Author: Celia Taylor

Affiliation: University of Huddersfield

Date written: May 2005





In qualitative research you generate huge amounts of data which you can not afford to lose. It is therefore good practice too:

Regularly save your data (every time you make important changes). Depending on what you are working on it could be hourly, daily, weekly or monthly. A good way of deciding how often to save is how much can you afford to lose.

Never just rely on your computer hard drive or one CD/Zip/DVD copy. They can suddenly go wrong or become corrupted.

Have a number of current back-ups on CD/Zip/DVD of you whole project in various locations e.g. work, home and at your parents. Just in case your computer is stolen or there is a flood or fire.

Develop a meaningful system to name you back-ups (including the date is one way to keep track of versions e.g. chap1_120405 refers to the version of Chapter 1 saved on the 12th of May 2005).

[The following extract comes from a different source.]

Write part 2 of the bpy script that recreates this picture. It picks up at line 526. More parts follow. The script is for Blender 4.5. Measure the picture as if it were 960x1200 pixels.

Make frequent back-ups (copy of ALL the files and documents related to your research project) this is called a 'generation'. These are vital in case a current version become corrupted or if you regret some changes you have made and want to refer back to the previous version or draft. It is up to you to decide how often you need to do back-ups (daily, weekly or monthly).

Find out if your organisation have a back-up facility you can use

This advice can seem over-the-top but if you were to lose all your data it could mean literally losing years of work.